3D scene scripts
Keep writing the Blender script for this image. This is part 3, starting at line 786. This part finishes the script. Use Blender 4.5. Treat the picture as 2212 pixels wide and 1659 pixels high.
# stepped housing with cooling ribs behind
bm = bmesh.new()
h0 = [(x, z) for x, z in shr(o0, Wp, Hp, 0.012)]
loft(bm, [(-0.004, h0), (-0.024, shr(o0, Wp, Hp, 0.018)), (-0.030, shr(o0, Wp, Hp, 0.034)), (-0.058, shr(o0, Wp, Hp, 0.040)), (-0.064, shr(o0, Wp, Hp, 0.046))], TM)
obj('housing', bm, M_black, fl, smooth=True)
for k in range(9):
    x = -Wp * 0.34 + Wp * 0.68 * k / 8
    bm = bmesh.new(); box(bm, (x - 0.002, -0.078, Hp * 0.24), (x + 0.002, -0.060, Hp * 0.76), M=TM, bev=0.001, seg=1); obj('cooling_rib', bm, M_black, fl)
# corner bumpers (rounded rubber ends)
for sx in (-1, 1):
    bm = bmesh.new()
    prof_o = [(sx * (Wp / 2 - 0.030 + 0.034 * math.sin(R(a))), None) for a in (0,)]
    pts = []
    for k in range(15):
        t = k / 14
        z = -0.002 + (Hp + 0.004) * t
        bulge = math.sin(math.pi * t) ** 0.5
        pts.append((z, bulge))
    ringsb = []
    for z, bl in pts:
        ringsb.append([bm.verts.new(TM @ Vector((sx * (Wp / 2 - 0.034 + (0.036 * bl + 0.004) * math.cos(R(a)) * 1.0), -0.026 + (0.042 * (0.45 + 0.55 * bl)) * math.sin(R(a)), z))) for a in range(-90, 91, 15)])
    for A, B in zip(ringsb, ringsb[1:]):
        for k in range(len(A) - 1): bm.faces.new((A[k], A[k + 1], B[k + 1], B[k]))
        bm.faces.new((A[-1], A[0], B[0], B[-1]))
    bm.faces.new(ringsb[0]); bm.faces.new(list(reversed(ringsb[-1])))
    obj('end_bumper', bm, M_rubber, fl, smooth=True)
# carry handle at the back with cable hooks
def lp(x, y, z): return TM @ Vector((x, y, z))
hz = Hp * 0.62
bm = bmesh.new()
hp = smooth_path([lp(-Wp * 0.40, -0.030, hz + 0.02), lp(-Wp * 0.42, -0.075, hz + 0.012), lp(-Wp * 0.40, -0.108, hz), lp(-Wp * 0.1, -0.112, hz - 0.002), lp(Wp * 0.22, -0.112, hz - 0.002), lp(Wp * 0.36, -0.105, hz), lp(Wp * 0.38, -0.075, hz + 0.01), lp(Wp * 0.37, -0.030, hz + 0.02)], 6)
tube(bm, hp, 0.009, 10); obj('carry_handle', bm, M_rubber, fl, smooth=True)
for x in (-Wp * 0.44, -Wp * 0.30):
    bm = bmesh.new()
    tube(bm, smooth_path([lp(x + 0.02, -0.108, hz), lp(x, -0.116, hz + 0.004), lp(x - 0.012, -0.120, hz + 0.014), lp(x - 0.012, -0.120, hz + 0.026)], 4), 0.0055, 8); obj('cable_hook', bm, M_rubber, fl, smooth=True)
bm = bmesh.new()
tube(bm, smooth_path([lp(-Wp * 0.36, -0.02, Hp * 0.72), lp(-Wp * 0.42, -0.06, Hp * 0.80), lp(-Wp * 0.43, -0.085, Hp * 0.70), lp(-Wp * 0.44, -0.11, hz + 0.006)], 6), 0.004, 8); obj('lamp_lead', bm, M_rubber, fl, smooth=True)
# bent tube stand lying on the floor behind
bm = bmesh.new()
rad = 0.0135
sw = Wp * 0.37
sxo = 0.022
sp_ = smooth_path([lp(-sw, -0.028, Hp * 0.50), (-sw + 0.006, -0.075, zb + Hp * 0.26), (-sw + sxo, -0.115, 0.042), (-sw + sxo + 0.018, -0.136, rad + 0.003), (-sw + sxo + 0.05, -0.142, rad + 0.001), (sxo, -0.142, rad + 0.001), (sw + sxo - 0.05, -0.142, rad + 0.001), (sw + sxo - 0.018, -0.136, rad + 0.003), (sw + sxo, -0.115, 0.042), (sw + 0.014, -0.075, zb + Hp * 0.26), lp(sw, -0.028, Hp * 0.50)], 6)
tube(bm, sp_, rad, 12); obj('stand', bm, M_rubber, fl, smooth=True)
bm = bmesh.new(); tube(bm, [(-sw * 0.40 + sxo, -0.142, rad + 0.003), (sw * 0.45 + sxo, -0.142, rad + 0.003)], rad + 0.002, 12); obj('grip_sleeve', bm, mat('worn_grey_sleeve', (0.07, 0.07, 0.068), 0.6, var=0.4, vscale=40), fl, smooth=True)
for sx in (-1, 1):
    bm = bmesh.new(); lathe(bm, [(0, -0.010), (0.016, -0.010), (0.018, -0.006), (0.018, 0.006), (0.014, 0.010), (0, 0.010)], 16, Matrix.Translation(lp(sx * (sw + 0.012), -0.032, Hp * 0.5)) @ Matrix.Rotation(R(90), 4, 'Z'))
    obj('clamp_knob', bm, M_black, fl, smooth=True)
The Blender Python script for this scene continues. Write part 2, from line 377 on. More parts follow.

● Task objective
Write out all of the records above exactly as they appear.

● Result of the task
Keep writing the Blender script for this image. This is part 3, starting at line 786. This part finishes the script. Use Blender 4.5. Treat the picture as 2212 pixels wide and 1659 pixels high.
# stepped housing with cooling ribs behind
bm = bmesh.new()
h0 = [(x, z) for x, z in shr(o0, Wp, Hp, 0.012)]
loft(bm, [(-0.004, h0), (-0.024, shr(o0, Wp, Hp, 0.018)), (-0.030, shr(o0, Wp, Hp, 0.034)), (-0.058, shr(o0, Wp, Hp, 0.040)), (-0.064, shr(o0, Wp, Hp, 0.046))], TM)
obj('housing', bm, M_black, fl, smooth=True)
for k in range(9):
    x = -Wp * 0.34 + Wp * 0.68 * k / 8
    bm = bmesh.new(); box(bm, (x - 0.002, -0.078, Hp * 0.24), (x + 0.002, -0.060, Hp * 0.76), M=TM, bev=0.001, seg=1); obj('cooling_rib', bm, M_black, fl)
# corner bumpers (rounded rubber ends)
for sx in (-1, 1):
    bm = bmesh.new()
    prof_o = [(sx * (Wp / 2 - 0.030 + 0.034 * math.sin(R(a))), None) for a in (0,)]
    pts = []
    for k in range(15):
        t = k / 14
        z = -0.002 + (Hp + 0.004) * t
        bulge = math.sin(math.pi * t) ** 0.5
        pts.append((z, bulge))
    ringsb = []
    for z, bl in pts:
        ringsb.append([bm.verts.new(TM @ Vector((sx * (Wp / 2 - 0.034 + (0.036 * bl + 0.004) * math.cos(R(a)) * 1.0), -0.026 + (0.042 * (0.45 + 0.55 * bl)) * math.sin(R(a)), z))) for a in range(-90, 91, 15)])
    for A, B in zip(ringsb, ringsb[1:]):
        for k in range(len(A) - 1): bm.faces.new((A[k], A[k + 1], B[k + 1], B[k]))
        bm.faces.new((A[-1], A[0], B[0], B[-1]))
    bm.faces.new(ringsb[0]); bm.faces.new(list(reversed(ringsb[-1])))
    obj('end_bumper', bm, M_rubber, fl, smooth=True)
# carry handle at the back with cable hooks
def lp(x, y, z): return TM @ Vector((x, y, z))
hz = Hp * 0.62
bm = bmesh.new()
hp = smooth_path([lp(-Wp * 0.40, -0.030, hz + 0.02), lp(-Wp * 0.42, -0.075, hz + 0.012), lp(-Wp * 0.40, -0.108, hz), lp(-Wp * 0.1, -0.112, hz - 0.002), lp(Wp * 0.22, -0.112, hz - 0.002), lp(Wp * 0.36, -0.105, hz), lp(Wp * 0.38, -0.075, hz + 0.01), lp(Wp * 0.37, -0.030, hz + 0.02)], 6)
tube(bm, hp, 0.009, 10); obj('carry_handle', bm, M_rubber, fl, smooth=True)
for x in (-Wp * 0.44, -Wp * 0.30):
    bm = bmesh.new()
    tube(bm, smooth_path([lp(x + 0.02, -0.108, hz), lp(x, -0.116, hz + 0.004), lp(x - 0.012, -0.120, hz + 0.014), lp(x - 0.012, -0.120, hz + 0.026)], 4), 0.0055, 8); obj('cable_hook', bm, M_rubber, fl, smooth=True)
bm = bmesh.new()
tube(bm, smooth_path([lp(-Wp * 0.36, -0.02, Hp * 0.72), lp(-Wp * 0.42, -0.06, Hp * 0.80), lp(-Wp * 0.43, -0.085, Hp * 0.70), lp(-Wp * 0.44, -0.11, hz + 0.006)], 6), 0.004, 8); obj('lamp_lead', bm, M_rubber, fl, smooth=True)
# bent tube stand lying on the floor behind
bm = bmesh.new()
rad = 0.0135
sw = Wp * 0.37
sxo = 0.022
sp_ = smooth_path([lp(-sw, -0.028, Hp * 0.50), (-sw + 0.006, -0.075, zb + Hp * 0.26), (-sw + sxo, -0.115, 0.042), (-sw + sxo + 0.018, -0.136, rad + 0.003), (-sw + sxo + 0.05, -0.142, rad + 0.001), (sxo, -0.142, rad + 0.001), (sw + sxo - 0.05, -0.142, rad + 0.001), (sw + sxo - 0.018, -0.136, rad + 0.003), (sw + sxo, -0.115, 0.042), (sw + 0.014, -0.075, zb + Hp * 0.26), lp(sw, -0.028, Hp * 0.50)], 6)
tube(bm, sp_, rad, 12); obj('stand', bm, M_rubber, fl, smooth=True)
bm = bmesh.new(); tube(bm, [(-sw * 0.40 + sxo, -0.142, rad + 0.003), (sw * 0.45 + sxo, -0.142, rad + 0.003)], rad + 0.002, 12); obj('grip_sleeve', bm, mat('worn_grey_sleeve', (0.07, 0.07, 0.068), 0.6, var=0.4, vscale=40), fl, smooth=True)
for sx in (-1, 1):
    bm = bmesh.new(); lathe(bm, [(0, -0.010), (0.016, -0.010), (0.018, -0.006), (0.018, 0.006), (0.014, 0.010), (0, 0.010)], 16, Matrix.Translation(lp(sx * (sw + 0.012), -0.032, Hp * 0.5)) @ Matrix.Rotation(R(90), 4, 'Z'))
    obj('clamp_knob', bm, M_black, fl, smooth=True)
The Blender Python script for this scene continues. Write part 2, from line 377 on. More parts follow.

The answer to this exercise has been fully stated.